== Problem description ==
Reproduce the listing below exactly, minus its pictures.

···

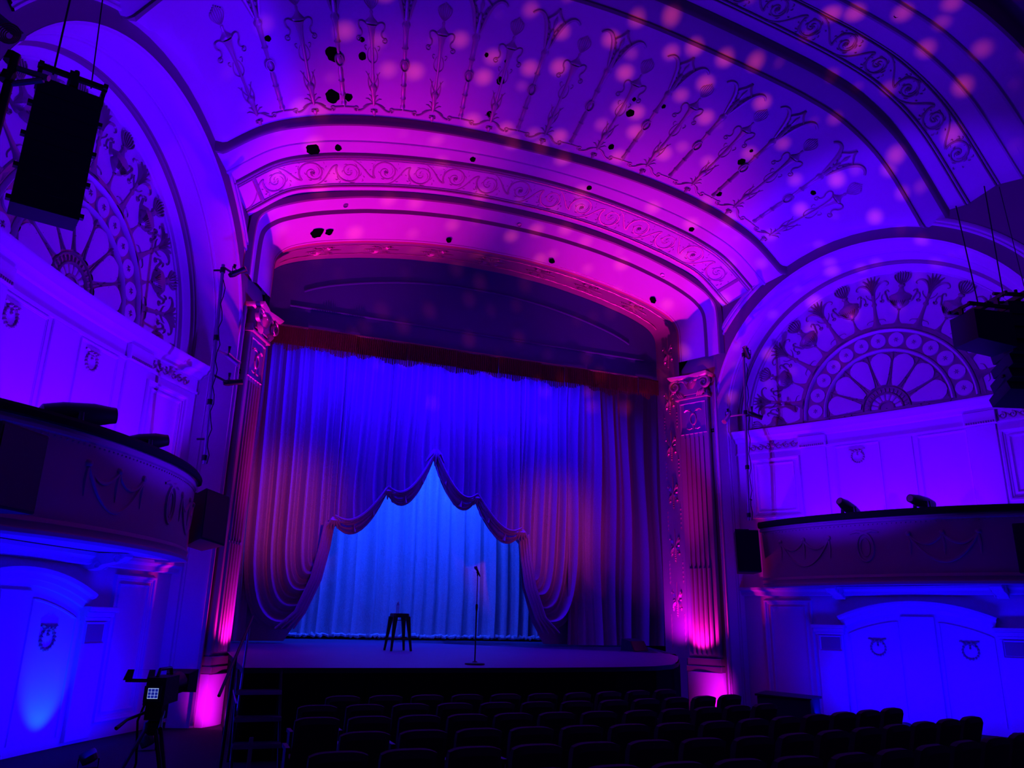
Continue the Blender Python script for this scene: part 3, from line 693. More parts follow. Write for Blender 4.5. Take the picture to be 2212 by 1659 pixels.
    sym(b, mp, [(.08, .26), (.2, .26), (.26, .22)], .02, .03); sym(b, mp, [(.04, -.25), (.12, -.27), (.2, -.24)], [.02, .03, .01], .03); sym(b, mp, [(.02, .16), (.08, .22), (.14, .24)], .014, .03); b.stroke([(0, -.15), (0, -.3)], .02, .03, mp)
    X(b, 'oval_cartouche', GOLD2)
    X(frame(lambda x, y, h: F(x, y, h + .13), .05, .81, 5.55, 6.4, .03, .025), 'panel_moulding', PLD)
    b = MB(); slab(b, F, -.06, .92, 6.5, 6.56, .2); slab(b, F, -.02, .88, 6.56, 6.68, .16); X(b, 'astragal', GOLD2)
    cap = MB(); slab(cap, F, .02, .84, 6.6, 7.0, .22)
    cp = X(cap, 'capital', GOLD)
    b = MB()
    rows = []
    for z, e, h in ((7.0, .02, .26), (7.03, -.1, .36), (7.08, -.14, .4), (7.12, -.15, .42), (7.13, -.13, .4)):
        rows.append([F(e, z, 0), F(e, z, h), F(.25, z, h - .06), F(.43, z, h - .1), F(.61, z, h - .06), F(.86 - e, z, h), F(.86 - e, z, 0)])
    b.rows(rows); b.rows([rows[-1], [F(s, 7.13, 0) for s in (.4, .41, .42, .43, .44, .45, .46)]]); X(b, 'abacus', GOLD2)
    b = MB()
    for c in (.0, .86):
        f = 1 if c < .4 else -1
        mv = lambda x, y, h: F(c + x * f, 6.86 + y, h + .24)
        b.stroke(spiral(0, 0, .17, .03, .8, 1.6, 22), taper(23, .045, .02), .1, mv, 3)
        b.stroke(bez((.1, .12), (.2, .16), (.3, .12), (.4, .04), 7), taper(8, .03, .05), .08, mv, 3)
        for k in range(3): b.stroke(bez((.02 + .03 * k, -.14), (.04 + .06 * k, -.22), (.1 + .06 * k, -.26), (.12 + .06 * k, -.34), 5), leafw(6, .04), .07, mv, 2)
    X(b, 'volute', GOLD2)
    b = MB(); mv = lambda x, y, h: F(.43 + x, 6.9 + y, h + .22)
    for a in (-2, -1, 0, 1, 2): b.stroke(bez((.03 * a, -.15), (.06 * a, 0), (.09 * a, .1), (.05 * a, .2 - .03 * abs(a)), 6), leafw(7, .05), .1, mv, 2)
    X(b, 'acanthus_leaf', GOLD2)
    b = MB(); slab(b, F, -.04, .9, -.32, -.2, .2); slab(b, F, -.02, .88, -.2, -.02, .17); X(b, 'pilaster_base', ROLL)
    b = MB(); bow = lambda x, y, h: F(x, y, h + .1 * sin(pi * min(1, max(0, (x + .04) / .94))))
    slab(b, bow, -.04, .9, -1.25, -.33, .16, 10); X(b, 'pedestal', PL)
    b = MB(); slab(b, F, 1.03, 1.075, -1.2, 7.0, .06, 1); P(b, 'corner_bead', PLD)
    b = MB()
    for i in (0, 1):
        for j in (0, 1): slab(b, F, .855 + .05 * i, .895 + .05 * i, 5.55 + .055 * j, 5.59 + .055 * j, .012, 1, .002)
    P(b, 'vent_grille', HOLE_SHADE)
    return w
wall_right = side_wall(1, 'wall_right')
wall_left = side_wall(-1, 'wall_left')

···

== Exercise response ==
Continue the Blender Python script for this scene: part 3, from line 693. More parts follow. Write for Blender 4.5. Take the picture to be 2212 by 1659 pixels.
    sym(b, mp, [(.08, .26), (.2, .26), (.26, .22)], .02, .03); sym(b, mp, [(.04, -.25), (.12, -.27), (.2, -.24)], [.02, .03, .01], .03); sym(b, mp, [(.02, .16), (.08, .22), (.14, .24)], .014, .03); b.stroke([(0, -.15), (0, -.3)], .02, .03, mp)
    X(b, 'oval_cartouche', GOLD2)
    X(frame(lambda x, y, h: F(x, y, h + .13), .05, .81, 5.55, 6.4, .03, .025), 'panel_moulding', PLD)
    b = MB(); slab(b, F, -.06, .92, 6.5, 6.56, .2); slab(b, F, -.02, .88, 6.56, 6.68, .16); X(b, 'astragal', GOLD2)
    cap = MB(); slab(cap, F, .02, .84, 6.6, 7.0, .22)
    cp = X(cap, 'capital', GOLD)
    b = MB()
    rows = []
    for z, e, h in ((7.0, .02, .26), (7.03, -.1, .36), (7.08, -.14, .4), (7.12, -.15, .42), (7.13, -.13, .4)):
        rows.append([F(e, z, 0), F(e, z, h), F(.25, z, h - .06), F(.43, z, h - .1), F(.61, z, h - .06), F(.86 - e, z, h), F(.86 - e, z, 0)])
    b.rows(rows); b.rows([rows[-1], [F(s, 7.13, 0) for s in (.4, .41, .42, .43, .44, .45, .46)]]); X(b, 'abacus', GOLD2)
    b = MB()
    for c in (.0, .86):
        f = 1 if c < .4 else -1
        mv = lambda x, y, h: F(c + x * f, 6.86 + y, h + .24)
        b.stroke(spiral(0, 0, .17, .03, .8, 1.6, 22), taper(23, .045, .02), .1, mv, 3)
        b.stroke(bez((.1, .12), (.2, .16), (.3, .12), (.4, .04), 7), taper(8, .03, .05), .08, mv, 3)
        for k in range(3): b.stroke(bez((.02 + .03 * k, -.14), (.04 + .06 * k, -.22), (.1 + .06 * k, -.26), (.12 + .06 * k, -.34), 5), leafw(6, .04), .07, mv, 2)
    X(b, 'volute', GOLD2)
    b = MB(); mv = lambda x, y, h: F(.43 + x, 6.9 + y, h + .22)
    for a in (-2, -1, 0, 1, 2): b.stroke(bez((.03 * a, -.15), (.06 * a, 0), (.09 * a, .1), (.05 * a, .2 - .03 * abs(a)), 6), leafw(7, .05), .1, mv, 2)
    X(b, 'acanthus_leaf', GOLD2)
    b = MB(); slab(b, F, -.04, .9, -.32, -.2, .2); slab(b, F, -.02, .88, -.2, -.02, .17); X(b, 'pilaster_base', ROLL)
    b = MB(); bow = lambda x, y, h: F(x, y, h + .1 * sin(pi * min(1, max(0, (x + .04) / .94))))
    slab(b, bow, -.04, .9, -1.25, -.33, .16, 10); X(b, 'pedestal', PL)
    b = MB(); slab(b, F, 1.03, 1.075, -1.2, 7.0, .06, 1); P(b, 'corner_bead', PLD)
    b = MB()
    for i in (0, 1):
        for j in (0, 1): slab(b, F, .855 + .05 * i, .895 + .05 * i, 5.55 + .055 * j, 5.59 + .055 * j, .012, 1, .002)
    P(b, 'vent_grille', HOLE_SHADE)
    return w
wall_right = side_wall(1, 'wall_right')
wall_left = side_wall(-1, 'wall_left')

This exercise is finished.